* BEGIN RECORDS FOR THIS EXERCISE *

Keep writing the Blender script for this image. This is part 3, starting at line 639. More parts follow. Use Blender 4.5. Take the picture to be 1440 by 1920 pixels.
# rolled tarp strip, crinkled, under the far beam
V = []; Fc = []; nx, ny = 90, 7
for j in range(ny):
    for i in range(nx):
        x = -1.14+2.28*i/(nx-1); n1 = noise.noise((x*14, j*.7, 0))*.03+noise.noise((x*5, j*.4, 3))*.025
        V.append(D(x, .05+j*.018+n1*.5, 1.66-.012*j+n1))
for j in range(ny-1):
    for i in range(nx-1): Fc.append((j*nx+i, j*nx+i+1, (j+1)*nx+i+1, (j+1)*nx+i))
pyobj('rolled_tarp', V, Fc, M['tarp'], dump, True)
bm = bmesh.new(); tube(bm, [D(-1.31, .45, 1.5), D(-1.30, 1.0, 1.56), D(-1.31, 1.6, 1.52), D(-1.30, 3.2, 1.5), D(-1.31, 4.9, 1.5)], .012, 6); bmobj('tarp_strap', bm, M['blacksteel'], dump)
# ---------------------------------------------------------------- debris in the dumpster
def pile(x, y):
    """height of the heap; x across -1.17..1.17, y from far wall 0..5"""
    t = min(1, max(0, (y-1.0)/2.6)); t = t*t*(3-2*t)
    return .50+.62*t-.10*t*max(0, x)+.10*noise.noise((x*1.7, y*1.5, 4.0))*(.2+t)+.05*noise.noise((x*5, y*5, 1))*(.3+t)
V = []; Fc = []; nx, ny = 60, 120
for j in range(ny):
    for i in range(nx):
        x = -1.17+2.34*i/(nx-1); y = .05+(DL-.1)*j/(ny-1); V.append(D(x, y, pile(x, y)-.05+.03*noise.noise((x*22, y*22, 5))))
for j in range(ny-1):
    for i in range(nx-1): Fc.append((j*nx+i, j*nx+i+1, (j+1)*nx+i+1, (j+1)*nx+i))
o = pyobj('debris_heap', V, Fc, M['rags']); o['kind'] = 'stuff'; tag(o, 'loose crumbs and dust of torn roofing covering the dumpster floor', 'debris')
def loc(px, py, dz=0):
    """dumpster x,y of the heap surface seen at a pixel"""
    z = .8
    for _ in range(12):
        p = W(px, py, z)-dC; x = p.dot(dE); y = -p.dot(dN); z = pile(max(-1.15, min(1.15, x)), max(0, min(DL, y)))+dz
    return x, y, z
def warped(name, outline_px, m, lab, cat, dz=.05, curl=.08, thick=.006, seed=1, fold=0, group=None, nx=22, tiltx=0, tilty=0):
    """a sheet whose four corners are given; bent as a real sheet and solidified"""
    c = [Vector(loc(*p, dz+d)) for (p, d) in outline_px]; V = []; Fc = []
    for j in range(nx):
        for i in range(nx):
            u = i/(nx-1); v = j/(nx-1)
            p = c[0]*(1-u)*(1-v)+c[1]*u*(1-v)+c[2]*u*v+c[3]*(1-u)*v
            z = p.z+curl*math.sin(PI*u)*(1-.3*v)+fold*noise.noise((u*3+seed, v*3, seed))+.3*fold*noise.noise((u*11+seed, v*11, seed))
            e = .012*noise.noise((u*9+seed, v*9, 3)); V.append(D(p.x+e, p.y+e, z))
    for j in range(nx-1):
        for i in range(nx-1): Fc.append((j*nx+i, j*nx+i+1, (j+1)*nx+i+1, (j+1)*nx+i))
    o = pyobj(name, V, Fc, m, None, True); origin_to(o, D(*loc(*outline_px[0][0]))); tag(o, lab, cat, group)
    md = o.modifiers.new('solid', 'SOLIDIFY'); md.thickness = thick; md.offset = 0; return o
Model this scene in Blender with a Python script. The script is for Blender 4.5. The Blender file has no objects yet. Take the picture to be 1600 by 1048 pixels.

* END RECORDS FOR THIS EXERCISE *

◆ **STATED PROBLEM**: Reproduce the listing shown above in its entirety, exactly.

◆ **TASK RESPONSE**:
Keep writing the Blender script for this image. This is part 3, starting at line 639. More parts follow. Use Blender 4.5. Take the picture to be 1440 by 1920 pixels.
# rolled tarp strip, crinkled, under the far beam
V = []; Fc = []; nx, ny = 90, 7
for j in range(ny):
    for i in range(nx):
        x = -1.14+2.28*i/(nx-1); n1 = noise.noise((x*14, j*.7, 0))*.03+noise.noise((x*5, j*.4, 3))*.025
        V.append(D(x, .05+j*.018+n1*.5, 1.66-.012*j+n1))
for j in range(ny-1):
    for i in range(nx-1): Fc.append((j*nx+i, j*nx+i+1, (j+1)*nx+i+1, (j+1)*nx+i))
pyobj('rolled_tarp', V, Fc, M['tarp'], dump, True)
bm = bmesh.new(); tube(bm, [D(-1.31, .45, 1.5), D(-1.30, 1.0, 1.56), D(-1.31, 1.6, 1.52), D(-1.30, 3.2, 1.5), D(-1.31, 4.9, 1.5)], .012, 6); bmobj('tarp_strap', bm, M['blacksteel'], dump)
# ---------------------------------------------------------------- debris in the dumpster
def pile(x, y):
    """height of the heap; x across -1.17..1.17, y from far wall 0..5"""
    t = min(1, max(0, (y-1.0)/2.6)); t = t*t*(3-2*t)
    return .50+.62*t-.10*t*max(0, x)+.10*noise.noise((x*1.7, y*1.5, 4.0))*(.2+t)+.05*noise.noise((x*5, y*5, 1))*(.3+t)
V = []; Fc = []; nx, ny = 60, 120
for j in range(ny):
    for i in range(nx):
        x = -1.17+2.34*i/(nx-1); y = .05+(DL-.1)*j/(ny-1); V.append(D(x, y, pile(x, y)-.05+.03*noise.noise((x*22, y*22, 5))))
for j in range(ny-1):
    for i in range(nx-1): Fc.append((j*nx+i, j*nx+i+1, (j+1)*nx+i+1, (j+1)*nx+i))
o = pyobj('debris_heap', V, Fc, M['rags']); o['kind'] = 'stuff'; tag(o, 'loose crumbs and dust of torn roofing covering the dumpster floor', 'debris')
def loc(px, py, dz=0):
    """dumpster x,y of the heap surface seen at a pixel"""
    z = .8
    for _ in range(12):
        p = W(px, py, z)-dC; x = p.dot(dE); y = -p.dot(dN); z = pile(max(-1.15, min(1.15, x)), max(0, min(DL, y)))+dz
    return x, y, z
def warped(name, outline_px, m, lab, cat, dz=.05, curl=.08, thick=.006, seed=1, fold=0, group=None, nx=22, tiltx=0, tilty=0):
    """a sheet whose four corners are given; bent as a real sheet and solidified"""
    c = [Vector(loc(*p, dz+d)) for (p, d) in outline_px]; V = []; Fc = []
    for j in range(nx):
        for i in range(nx):
            u = i/(nx-1); v = j/(nx-1)
            p = c[0]*(1-u)*(1-v)+c[1]*u*(1-v)+c[2]*u*v+c[3]*(1-u)*v
            z = p.z+curl*math.sin(PI*u)*(1-.3*v)+fold*noise.noise((u*3+seed, v*3, seed))+.3*fold*noise.noise((u*11+seed, v*11, seed))
            e = .012*noise.noise((u*9+seed, v*9, 3)); V.append(D(p.x+e, p.y+e, z))
    for j in range(nx-1):
        for i in range(nx-1): Fc.append((j*nx+i, j*nx+i+1, (j+1)*nx+i+1, (j+1)*nx+i))
    o = pyobj(name, V, Fc, m, None, True); origin_to(o, D(*loc(*outline_px[0][0]))); tag(o, lab, cat, group)
    md = o.modifiers.new('solid', 'SOLIDIFY'); md.thickness = thick; md.offset = 0; return o
Model this scene in Blender with a Python script. The script is for Blender 4.5. The Blender file has no objects yet. Take the picture to be 1600 by 1048 pixels.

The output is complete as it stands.